__What to produce__:
Both the line containing "Model this scene" and the line containing "COL = sc.collection" belong in the copy, as do all lines between them, copied exactly; pictures do not.

** Start Records provided **

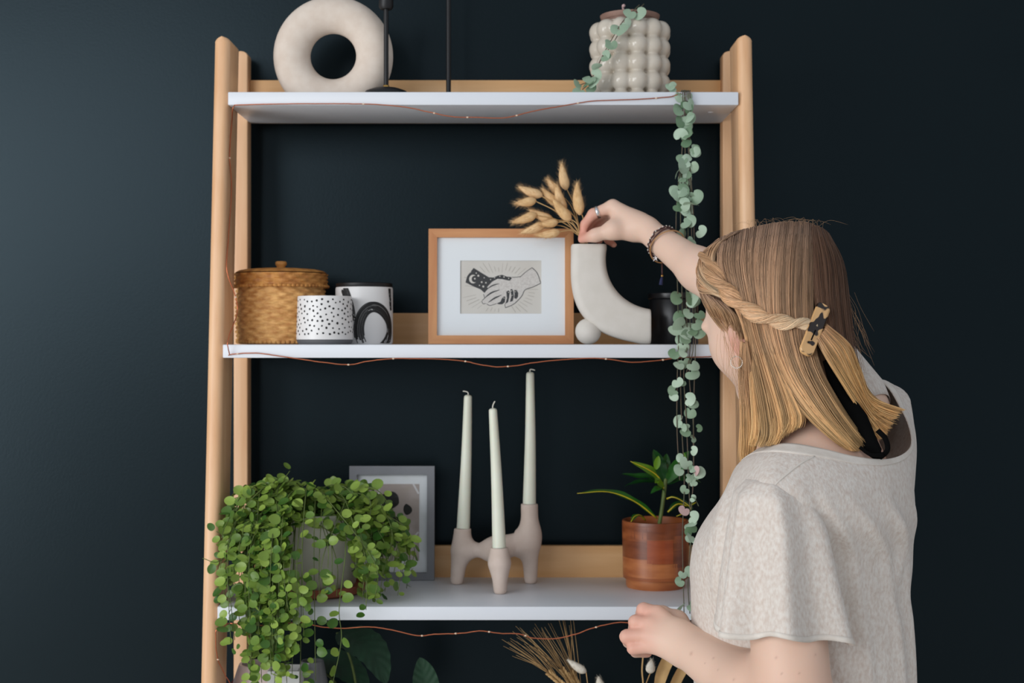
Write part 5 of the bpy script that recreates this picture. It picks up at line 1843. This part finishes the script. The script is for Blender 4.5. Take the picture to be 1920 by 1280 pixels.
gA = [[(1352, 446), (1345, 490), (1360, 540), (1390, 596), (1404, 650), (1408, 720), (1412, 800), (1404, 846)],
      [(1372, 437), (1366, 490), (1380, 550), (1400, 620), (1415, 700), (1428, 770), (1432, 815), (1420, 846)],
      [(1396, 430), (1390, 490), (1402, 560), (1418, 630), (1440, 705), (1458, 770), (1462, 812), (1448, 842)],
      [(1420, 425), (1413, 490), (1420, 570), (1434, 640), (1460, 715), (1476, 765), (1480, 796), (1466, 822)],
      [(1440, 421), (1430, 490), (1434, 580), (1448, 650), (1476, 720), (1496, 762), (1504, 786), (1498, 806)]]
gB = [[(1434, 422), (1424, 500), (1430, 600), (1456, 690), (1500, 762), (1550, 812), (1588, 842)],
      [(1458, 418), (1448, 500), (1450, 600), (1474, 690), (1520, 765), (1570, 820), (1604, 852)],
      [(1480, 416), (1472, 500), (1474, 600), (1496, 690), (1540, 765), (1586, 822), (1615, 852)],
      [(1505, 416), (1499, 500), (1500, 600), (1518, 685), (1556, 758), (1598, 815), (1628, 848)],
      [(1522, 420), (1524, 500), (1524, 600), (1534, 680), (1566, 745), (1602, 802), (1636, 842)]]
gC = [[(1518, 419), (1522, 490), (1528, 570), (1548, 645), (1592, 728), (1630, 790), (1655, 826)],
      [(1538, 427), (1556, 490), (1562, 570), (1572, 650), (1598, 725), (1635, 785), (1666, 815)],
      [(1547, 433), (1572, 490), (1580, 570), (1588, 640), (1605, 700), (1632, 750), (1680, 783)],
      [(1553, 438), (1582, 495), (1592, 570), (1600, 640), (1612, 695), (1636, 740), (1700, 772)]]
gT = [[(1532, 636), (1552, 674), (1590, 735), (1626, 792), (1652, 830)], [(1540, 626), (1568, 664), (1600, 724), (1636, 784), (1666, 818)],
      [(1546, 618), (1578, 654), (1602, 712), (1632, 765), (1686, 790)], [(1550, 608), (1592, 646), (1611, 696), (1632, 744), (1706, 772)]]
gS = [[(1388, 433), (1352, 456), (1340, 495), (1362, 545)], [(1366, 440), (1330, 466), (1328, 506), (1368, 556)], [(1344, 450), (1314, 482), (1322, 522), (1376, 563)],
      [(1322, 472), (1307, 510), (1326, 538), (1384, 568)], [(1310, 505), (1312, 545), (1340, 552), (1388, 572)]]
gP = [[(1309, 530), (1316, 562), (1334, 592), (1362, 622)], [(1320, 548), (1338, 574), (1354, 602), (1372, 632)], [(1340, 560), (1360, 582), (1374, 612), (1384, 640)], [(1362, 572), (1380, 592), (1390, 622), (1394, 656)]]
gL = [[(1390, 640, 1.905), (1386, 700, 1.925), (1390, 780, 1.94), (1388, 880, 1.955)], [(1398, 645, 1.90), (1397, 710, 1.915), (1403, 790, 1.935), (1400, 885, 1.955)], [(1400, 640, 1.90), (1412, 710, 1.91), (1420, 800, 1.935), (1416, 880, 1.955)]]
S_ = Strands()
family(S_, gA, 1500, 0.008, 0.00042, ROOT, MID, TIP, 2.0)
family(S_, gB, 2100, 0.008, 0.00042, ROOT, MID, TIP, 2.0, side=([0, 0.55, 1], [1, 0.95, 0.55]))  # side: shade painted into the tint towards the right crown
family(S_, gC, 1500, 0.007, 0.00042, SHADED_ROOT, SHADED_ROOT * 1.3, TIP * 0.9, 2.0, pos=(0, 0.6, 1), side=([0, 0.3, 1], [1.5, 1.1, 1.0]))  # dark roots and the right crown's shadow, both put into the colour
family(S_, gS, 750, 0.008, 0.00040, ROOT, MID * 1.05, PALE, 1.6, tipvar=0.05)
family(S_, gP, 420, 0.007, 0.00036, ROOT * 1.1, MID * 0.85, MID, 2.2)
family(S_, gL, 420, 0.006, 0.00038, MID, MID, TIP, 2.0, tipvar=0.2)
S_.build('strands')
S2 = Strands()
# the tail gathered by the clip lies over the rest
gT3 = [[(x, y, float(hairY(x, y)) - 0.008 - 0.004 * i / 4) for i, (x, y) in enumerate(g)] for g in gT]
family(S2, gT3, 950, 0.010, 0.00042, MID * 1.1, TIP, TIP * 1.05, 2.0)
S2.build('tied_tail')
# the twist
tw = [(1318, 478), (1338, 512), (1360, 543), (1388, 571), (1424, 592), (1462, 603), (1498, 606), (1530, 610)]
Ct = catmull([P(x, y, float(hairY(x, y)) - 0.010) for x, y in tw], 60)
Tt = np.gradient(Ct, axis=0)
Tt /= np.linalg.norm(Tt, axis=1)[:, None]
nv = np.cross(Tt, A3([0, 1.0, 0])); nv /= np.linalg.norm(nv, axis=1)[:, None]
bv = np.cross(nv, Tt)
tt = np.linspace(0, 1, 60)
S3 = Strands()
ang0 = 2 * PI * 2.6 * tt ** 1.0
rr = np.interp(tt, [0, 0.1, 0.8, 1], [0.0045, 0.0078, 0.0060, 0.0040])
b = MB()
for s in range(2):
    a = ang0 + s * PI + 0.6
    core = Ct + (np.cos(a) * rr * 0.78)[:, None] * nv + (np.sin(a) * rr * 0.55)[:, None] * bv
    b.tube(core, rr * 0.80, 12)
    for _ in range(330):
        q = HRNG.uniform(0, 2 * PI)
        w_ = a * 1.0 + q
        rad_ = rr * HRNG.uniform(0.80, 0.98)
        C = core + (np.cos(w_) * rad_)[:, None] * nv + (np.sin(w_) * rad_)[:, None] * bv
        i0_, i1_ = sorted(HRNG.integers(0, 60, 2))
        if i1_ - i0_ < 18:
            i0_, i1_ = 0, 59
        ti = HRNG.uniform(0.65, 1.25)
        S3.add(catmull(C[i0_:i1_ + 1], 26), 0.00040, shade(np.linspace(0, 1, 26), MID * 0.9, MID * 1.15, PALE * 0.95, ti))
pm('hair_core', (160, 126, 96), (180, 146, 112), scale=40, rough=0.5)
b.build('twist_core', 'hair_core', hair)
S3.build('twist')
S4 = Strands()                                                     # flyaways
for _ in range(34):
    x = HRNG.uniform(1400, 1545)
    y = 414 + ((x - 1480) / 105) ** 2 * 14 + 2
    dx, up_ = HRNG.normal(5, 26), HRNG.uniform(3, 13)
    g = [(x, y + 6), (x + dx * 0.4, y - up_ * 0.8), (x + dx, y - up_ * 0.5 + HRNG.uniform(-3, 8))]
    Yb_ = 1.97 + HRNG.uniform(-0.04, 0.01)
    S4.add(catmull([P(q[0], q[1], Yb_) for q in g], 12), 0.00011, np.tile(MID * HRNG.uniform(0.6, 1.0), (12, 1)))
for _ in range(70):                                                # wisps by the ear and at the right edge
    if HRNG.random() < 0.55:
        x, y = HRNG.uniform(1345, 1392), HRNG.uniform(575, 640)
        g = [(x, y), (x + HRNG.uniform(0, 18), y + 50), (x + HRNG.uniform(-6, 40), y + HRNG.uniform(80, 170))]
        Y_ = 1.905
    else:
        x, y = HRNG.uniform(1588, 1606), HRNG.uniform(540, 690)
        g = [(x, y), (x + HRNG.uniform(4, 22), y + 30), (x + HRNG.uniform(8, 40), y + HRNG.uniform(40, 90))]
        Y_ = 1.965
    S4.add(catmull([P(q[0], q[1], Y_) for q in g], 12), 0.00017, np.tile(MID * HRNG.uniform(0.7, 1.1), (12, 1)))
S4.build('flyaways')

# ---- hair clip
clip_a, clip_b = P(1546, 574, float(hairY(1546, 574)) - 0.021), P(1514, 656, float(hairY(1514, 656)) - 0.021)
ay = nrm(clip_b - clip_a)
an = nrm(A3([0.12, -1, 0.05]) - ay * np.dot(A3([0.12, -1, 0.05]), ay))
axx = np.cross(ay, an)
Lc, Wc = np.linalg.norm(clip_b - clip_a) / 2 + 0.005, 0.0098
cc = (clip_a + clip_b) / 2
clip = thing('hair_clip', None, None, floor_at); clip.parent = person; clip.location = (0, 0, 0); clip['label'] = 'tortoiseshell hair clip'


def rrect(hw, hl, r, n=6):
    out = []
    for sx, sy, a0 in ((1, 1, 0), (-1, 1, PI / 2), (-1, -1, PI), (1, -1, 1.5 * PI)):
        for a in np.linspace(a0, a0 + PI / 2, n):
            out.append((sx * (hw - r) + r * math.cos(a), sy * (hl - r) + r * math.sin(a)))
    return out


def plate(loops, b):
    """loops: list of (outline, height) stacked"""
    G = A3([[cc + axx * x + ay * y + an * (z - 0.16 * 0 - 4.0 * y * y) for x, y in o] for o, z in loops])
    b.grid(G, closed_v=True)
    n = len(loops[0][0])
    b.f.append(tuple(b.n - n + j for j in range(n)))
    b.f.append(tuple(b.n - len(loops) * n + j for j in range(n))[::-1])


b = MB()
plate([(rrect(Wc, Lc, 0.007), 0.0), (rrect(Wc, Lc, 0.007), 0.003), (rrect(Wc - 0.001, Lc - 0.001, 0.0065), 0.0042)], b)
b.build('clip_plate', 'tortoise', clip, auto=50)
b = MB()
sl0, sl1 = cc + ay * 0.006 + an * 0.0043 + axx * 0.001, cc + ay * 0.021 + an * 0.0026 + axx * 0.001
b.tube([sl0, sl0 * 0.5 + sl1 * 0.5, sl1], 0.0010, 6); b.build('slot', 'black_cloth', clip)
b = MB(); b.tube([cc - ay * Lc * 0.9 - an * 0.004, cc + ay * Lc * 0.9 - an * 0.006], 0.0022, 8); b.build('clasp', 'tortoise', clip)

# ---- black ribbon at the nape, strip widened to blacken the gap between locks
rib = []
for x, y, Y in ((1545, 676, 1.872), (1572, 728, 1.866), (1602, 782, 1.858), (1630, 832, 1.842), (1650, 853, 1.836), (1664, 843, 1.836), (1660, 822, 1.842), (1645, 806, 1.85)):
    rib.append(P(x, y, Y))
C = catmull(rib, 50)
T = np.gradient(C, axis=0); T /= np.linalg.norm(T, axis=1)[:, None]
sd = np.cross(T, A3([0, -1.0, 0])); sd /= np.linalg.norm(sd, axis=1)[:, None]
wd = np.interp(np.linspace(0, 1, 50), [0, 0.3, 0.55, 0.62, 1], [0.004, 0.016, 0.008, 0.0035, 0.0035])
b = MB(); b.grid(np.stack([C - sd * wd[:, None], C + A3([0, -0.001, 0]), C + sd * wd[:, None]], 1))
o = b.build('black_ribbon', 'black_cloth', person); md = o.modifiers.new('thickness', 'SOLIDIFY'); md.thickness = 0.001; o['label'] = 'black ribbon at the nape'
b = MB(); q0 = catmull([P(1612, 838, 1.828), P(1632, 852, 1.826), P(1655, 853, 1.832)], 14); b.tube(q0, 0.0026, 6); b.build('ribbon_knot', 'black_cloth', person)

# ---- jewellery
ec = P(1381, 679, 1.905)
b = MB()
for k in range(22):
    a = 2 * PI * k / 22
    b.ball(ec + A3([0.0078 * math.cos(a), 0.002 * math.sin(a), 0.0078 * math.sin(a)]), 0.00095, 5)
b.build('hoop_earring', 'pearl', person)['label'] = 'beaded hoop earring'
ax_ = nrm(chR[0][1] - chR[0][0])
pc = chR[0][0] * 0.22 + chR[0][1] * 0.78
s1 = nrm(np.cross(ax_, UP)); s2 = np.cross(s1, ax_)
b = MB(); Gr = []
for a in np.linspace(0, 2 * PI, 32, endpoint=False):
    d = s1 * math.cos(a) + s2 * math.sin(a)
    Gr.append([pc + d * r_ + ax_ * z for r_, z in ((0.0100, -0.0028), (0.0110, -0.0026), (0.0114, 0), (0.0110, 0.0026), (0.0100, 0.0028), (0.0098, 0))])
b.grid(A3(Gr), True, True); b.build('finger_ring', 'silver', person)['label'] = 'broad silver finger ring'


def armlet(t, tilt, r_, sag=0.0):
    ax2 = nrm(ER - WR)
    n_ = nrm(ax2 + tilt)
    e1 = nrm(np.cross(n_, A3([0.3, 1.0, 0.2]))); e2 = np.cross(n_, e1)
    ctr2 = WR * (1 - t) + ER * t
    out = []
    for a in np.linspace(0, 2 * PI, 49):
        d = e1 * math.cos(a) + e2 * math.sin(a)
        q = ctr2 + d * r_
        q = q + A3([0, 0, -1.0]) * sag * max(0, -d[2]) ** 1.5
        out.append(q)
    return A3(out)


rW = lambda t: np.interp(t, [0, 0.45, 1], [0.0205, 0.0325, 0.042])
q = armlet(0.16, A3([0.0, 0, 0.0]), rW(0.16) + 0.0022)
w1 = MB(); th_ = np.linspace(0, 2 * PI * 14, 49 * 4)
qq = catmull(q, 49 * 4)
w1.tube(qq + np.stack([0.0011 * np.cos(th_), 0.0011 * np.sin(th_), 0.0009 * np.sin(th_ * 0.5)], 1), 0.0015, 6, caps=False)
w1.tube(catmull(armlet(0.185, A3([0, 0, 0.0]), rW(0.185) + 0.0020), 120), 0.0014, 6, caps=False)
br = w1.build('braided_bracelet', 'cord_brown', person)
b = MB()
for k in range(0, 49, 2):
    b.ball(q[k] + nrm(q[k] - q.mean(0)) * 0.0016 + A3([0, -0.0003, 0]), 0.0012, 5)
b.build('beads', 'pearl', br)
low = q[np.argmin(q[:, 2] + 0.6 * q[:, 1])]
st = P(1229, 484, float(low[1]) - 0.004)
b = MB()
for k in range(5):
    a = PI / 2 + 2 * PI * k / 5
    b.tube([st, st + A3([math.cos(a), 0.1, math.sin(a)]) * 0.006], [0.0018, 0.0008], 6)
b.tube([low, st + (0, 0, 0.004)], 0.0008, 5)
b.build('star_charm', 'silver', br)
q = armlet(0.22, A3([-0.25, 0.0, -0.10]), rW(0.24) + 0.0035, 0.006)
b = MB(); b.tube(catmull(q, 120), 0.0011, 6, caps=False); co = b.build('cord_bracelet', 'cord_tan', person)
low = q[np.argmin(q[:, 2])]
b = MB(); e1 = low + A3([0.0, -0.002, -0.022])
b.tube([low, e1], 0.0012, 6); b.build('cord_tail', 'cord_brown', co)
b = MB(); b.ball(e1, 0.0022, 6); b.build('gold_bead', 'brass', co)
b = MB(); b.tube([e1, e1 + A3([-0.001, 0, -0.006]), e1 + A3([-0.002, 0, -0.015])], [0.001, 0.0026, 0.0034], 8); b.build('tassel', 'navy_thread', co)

** End Records provided **
** Start Records provided **

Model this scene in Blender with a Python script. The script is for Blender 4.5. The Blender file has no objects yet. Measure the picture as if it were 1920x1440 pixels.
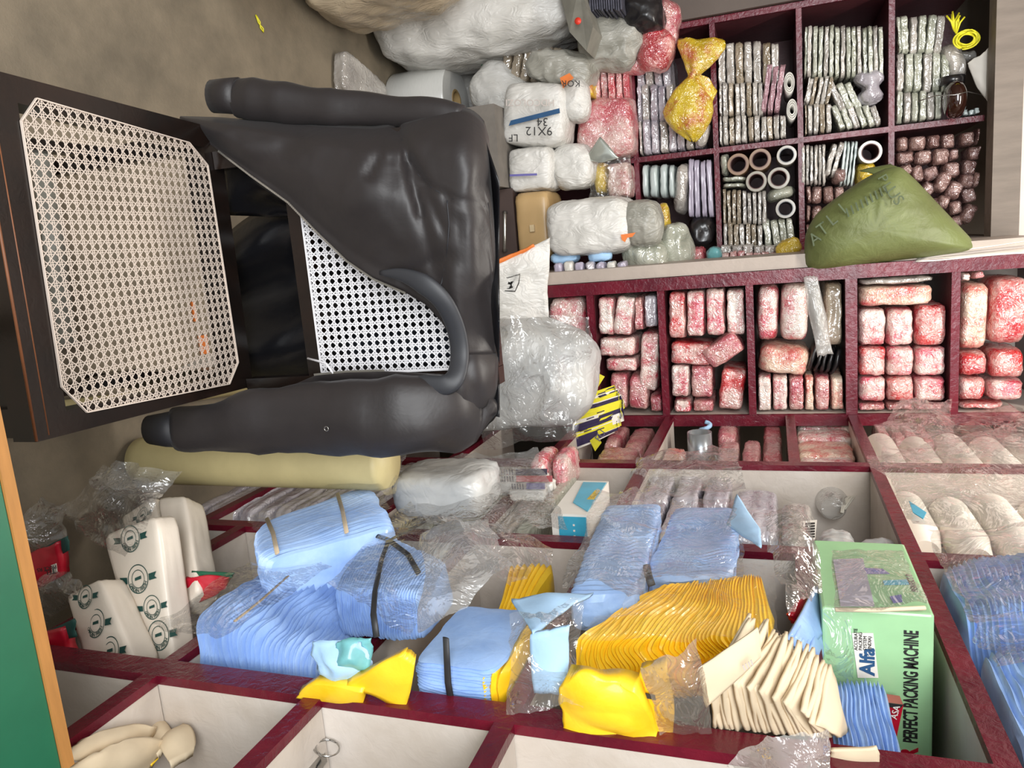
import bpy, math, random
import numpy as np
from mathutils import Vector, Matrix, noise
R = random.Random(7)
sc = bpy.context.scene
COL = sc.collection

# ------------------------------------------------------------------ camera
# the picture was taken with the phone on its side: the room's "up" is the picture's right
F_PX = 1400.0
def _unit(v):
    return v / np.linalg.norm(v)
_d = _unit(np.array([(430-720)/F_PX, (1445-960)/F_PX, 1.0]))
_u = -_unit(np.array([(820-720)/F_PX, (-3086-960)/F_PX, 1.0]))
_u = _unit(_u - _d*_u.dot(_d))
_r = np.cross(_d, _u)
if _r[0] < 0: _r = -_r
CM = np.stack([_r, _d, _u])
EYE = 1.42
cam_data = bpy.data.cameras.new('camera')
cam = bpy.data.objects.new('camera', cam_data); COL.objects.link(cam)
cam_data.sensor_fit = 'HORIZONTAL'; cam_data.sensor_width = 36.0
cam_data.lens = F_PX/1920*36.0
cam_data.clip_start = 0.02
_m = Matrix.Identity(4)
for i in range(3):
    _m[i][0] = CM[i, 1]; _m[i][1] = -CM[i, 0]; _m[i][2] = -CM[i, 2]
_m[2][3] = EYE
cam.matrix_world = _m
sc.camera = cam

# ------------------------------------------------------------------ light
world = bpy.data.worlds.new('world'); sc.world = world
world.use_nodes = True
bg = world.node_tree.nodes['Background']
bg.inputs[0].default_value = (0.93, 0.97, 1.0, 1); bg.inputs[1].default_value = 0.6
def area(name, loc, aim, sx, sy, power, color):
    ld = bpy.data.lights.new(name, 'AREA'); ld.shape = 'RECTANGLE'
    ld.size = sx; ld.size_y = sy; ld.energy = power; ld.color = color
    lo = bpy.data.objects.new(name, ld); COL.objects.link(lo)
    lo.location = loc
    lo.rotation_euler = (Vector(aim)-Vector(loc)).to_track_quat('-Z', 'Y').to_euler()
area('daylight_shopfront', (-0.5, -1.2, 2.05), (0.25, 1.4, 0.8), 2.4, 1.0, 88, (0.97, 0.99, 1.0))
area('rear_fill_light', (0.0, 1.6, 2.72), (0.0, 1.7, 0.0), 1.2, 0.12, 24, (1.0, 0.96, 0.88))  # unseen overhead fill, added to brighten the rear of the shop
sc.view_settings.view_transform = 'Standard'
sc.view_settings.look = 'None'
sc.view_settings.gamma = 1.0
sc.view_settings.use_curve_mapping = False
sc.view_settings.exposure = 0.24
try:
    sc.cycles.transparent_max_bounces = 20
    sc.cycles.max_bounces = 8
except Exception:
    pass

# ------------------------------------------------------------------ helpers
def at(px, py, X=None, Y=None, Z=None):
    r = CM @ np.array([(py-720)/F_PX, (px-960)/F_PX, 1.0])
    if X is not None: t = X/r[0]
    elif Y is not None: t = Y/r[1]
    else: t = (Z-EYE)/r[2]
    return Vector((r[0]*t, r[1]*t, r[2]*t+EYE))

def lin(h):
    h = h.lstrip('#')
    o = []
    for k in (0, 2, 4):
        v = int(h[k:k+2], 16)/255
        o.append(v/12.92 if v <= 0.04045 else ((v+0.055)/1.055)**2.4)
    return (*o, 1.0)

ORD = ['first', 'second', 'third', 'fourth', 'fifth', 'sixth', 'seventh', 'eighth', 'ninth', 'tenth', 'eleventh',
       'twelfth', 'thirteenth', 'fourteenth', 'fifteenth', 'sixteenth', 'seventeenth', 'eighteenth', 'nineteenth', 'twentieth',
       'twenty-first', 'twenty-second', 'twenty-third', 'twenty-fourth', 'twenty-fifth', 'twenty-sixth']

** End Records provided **

__Output of the task__:
Model this scene in Blender with a Python script. The script is for Blender 4.5. The Blender file has no objects yet. Measure the picture as if it were 1920x1440 pixels.
import bpy, math, random
import numpy as np
from mathutils import Vector, Matrix, noise
R = random.Random(7)
sc = bpy.context.scene
COL = sc.collection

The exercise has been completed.